TASK DIRECTIONS:
Reproduce only the lines from the one containing "Reconstruct this image" through the one containing "random.seed(7)", exactly as written and with both ends included.

§ §

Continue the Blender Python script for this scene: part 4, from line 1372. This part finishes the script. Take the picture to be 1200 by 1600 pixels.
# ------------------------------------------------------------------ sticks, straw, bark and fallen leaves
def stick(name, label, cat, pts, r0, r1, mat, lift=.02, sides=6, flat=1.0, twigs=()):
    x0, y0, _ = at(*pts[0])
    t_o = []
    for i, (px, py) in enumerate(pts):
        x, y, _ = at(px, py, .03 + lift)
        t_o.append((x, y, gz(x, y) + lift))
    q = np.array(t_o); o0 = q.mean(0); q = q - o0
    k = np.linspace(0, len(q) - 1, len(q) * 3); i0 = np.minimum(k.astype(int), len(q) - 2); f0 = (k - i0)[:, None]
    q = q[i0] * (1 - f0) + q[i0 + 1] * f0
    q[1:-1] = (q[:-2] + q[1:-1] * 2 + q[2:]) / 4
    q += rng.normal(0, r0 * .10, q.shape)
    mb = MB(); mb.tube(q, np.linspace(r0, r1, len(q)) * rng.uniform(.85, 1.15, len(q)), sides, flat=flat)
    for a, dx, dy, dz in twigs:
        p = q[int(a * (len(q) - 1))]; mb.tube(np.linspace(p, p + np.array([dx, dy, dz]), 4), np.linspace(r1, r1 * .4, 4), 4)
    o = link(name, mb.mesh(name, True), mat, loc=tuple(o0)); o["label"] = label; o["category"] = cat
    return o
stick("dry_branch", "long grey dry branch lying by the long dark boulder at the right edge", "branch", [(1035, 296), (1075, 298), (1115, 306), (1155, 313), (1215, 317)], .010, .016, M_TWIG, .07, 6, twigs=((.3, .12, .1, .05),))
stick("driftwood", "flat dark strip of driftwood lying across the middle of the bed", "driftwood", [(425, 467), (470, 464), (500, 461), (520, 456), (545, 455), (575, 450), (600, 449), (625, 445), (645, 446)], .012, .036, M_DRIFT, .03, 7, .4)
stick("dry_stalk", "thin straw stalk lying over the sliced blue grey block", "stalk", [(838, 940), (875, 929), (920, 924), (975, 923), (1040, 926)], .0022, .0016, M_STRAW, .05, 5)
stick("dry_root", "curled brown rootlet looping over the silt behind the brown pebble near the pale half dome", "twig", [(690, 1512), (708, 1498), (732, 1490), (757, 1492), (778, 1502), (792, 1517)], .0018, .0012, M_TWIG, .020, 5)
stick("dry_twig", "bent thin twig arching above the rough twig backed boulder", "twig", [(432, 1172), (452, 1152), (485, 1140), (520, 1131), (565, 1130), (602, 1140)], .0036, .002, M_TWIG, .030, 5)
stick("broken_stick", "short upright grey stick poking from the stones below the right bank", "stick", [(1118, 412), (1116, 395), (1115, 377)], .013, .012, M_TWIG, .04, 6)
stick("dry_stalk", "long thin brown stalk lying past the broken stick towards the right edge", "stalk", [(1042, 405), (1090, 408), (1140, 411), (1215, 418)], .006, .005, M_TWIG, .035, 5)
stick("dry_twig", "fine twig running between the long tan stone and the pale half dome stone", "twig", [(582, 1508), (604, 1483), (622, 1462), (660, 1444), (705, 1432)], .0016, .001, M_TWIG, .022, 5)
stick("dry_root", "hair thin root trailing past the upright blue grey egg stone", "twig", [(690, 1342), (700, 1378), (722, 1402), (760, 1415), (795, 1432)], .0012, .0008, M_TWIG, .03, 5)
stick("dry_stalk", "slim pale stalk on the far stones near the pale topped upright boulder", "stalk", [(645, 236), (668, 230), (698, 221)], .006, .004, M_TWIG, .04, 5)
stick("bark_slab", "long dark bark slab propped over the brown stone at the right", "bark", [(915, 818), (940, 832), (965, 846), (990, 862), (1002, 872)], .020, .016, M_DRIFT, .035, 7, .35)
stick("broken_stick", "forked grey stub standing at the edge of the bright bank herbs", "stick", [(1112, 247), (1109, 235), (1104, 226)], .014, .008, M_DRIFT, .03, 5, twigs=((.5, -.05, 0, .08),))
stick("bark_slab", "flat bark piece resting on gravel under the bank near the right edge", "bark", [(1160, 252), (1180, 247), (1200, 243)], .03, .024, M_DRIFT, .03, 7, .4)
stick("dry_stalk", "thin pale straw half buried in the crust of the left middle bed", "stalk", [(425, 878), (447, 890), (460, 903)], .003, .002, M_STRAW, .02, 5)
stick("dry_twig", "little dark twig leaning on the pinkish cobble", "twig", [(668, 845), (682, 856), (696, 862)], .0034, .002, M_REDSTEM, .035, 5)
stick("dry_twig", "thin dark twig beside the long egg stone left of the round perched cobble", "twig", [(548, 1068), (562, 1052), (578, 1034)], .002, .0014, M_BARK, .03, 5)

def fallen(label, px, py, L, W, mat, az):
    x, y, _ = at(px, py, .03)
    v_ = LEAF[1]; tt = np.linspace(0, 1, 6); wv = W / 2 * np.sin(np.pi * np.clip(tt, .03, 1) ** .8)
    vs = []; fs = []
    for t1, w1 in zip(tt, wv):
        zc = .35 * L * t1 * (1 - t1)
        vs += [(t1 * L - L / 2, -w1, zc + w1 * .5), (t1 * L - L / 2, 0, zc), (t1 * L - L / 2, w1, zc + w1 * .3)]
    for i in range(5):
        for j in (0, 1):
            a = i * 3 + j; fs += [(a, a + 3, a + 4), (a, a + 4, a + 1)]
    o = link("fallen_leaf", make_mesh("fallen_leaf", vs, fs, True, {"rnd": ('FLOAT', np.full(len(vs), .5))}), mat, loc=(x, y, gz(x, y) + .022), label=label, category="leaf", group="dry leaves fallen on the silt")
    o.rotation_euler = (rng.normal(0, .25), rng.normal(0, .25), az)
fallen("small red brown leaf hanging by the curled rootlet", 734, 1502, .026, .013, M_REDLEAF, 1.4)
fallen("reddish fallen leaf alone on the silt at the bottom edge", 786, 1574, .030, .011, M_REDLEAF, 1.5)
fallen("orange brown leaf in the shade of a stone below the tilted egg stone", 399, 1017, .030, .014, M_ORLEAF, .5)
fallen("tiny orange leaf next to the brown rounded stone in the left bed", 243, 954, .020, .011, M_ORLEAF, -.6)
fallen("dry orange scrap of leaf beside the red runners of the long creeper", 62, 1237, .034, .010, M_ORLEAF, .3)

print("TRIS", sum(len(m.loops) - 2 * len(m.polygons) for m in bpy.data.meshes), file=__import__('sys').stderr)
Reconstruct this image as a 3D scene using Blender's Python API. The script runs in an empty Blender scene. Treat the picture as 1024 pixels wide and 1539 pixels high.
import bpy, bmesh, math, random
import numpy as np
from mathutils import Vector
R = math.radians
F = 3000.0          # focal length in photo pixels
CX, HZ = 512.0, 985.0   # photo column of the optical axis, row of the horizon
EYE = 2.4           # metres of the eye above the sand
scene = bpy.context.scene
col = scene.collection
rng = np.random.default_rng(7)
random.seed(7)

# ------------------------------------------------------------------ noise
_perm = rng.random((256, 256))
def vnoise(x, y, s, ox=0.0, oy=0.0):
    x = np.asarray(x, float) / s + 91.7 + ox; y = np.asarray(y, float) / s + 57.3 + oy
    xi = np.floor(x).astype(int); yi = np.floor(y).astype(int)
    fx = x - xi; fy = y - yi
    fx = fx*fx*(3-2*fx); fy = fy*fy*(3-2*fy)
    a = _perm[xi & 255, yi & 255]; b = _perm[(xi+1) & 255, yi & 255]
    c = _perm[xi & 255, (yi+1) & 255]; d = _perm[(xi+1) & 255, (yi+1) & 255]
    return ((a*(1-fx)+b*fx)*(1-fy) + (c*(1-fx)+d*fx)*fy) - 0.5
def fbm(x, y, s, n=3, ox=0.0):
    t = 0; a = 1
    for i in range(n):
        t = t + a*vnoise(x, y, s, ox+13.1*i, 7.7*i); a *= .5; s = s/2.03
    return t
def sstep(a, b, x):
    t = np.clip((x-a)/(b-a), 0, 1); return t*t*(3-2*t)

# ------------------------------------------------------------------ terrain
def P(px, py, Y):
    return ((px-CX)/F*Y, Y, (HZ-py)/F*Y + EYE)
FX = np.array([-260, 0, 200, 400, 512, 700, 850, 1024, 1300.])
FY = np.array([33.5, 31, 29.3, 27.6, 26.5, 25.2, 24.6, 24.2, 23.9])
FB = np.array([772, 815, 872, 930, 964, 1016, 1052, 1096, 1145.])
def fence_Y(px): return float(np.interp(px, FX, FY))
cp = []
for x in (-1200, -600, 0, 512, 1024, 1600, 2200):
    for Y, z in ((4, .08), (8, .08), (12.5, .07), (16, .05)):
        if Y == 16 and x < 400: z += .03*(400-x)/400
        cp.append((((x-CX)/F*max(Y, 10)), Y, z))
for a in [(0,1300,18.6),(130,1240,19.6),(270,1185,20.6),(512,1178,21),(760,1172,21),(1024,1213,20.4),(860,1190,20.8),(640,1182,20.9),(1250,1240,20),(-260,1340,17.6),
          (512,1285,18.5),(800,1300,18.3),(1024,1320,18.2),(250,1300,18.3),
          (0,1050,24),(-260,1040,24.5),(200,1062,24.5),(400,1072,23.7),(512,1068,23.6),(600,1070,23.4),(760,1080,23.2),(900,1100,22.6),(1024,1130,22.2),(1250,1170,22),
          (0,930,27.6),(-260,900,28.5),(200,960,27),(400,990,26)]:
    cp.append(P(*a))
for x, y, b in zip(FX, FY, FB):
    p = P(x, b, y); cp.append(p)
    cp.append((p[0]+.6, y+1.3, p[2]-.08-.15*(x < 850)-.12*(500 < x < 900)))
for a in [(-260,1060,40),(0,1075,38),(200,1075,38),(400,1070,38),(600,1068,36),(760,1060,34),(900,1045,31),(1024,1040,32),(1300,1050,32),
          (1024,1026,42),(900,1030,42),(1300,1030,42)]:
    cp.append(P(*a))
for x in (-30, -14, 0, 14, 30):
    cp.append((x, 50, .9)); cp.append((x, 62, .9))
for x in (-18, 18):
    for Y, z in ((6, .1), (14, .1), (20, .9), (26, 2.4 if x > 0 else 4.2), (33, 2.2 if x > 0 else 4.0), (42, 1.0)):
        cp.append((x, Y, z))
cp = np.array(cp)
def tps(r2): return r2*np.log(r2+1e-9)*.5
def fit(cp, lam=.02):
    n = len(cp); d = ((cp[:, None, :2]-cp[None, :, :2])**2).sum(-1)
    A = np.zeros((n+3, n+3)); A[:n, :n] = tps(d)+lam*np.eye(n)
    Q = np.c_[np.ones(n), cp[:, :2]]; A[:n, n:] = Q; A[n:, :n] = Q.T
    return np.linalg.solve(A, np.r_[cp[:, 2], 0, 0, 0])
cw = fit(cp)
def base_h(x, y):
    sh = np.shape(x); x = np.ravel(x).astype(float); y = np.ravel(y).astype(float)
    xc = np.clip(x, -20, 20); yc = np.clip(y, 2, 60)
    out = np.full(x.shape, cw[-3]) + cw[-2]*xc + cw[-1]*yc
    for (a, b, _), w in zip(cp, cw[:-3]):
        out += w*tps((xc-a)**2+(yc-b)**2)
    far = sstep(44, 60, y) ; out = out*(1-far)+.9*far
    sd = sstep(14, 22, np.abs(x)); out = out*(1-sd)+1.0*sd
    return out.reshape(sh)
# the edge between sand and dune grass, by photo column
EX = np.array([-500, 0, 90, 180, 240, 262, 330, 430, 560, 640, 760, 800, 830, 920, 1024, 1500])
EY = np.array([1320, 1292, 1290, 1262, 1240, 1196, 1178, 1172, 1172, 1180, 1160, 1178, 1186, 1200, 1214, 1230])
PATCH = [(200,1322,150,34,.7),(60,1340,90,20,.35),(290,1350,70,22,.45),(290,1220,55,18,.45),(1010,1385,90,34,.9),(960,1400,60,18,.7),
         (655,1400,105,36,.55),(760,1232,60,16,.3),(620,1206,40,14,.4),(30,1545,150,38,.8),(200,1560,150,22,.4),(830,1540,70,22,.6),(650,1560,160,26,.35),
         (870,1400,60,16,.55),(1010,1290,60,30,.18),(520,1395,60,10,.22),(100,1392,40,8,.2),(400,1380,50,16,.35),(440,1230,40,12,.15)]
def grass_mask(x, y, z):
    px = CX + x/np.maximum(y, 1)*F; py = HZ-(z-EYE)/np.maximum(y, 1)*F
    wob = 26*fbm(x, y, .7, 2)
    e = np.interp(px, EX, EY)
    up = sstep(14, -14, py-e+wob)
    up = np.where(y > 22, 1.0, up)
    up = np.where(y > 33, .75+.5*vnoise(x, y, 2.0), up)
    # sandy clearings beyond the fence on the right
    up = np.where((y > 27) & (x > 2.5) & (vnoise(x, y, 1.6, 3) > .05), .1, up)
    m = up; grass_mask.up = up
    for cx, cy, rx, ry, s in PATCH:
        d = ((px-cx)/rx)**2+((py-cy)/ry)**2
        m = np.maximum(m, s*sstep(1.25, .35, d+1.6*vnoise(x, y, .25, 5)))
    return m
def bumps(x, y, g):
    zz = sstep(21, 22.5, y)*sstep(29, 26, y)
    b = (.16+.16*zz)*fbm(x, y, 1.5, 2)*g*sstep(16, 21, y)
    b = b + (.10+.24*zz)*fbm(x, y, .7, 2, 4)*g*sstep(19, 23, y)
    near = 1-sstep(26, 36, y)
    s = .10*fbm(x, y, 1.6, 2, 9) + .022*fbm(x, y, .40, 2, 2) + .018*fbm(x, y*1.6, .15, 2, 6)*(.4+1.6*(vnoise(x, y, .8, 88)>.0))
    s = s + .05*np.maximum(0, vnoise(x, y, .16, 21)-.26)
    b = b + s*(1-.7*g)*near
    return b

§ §

WRITTEN SOLUTION:
Reconstruct this image as a 3D scene using Blender's Python API. The script runs in an empty Blender scene. Treat the picture as 1024 pixels wide and 1539 pixels high.
import bpy, bmesh, math, random
import numpy as np
from mathutils import Vector
R = math.radians
F = 3000.0          # focal length in photo pixels
CX, HZ = 512.0, 985.0   # photo column of the optical axis, row of the horizon
EYE = 2.4           # metres of the eye above the sand
scene = bpy.context.scene
col = scene.collection
rng = np.random.default_rng(7)
random.seed(7)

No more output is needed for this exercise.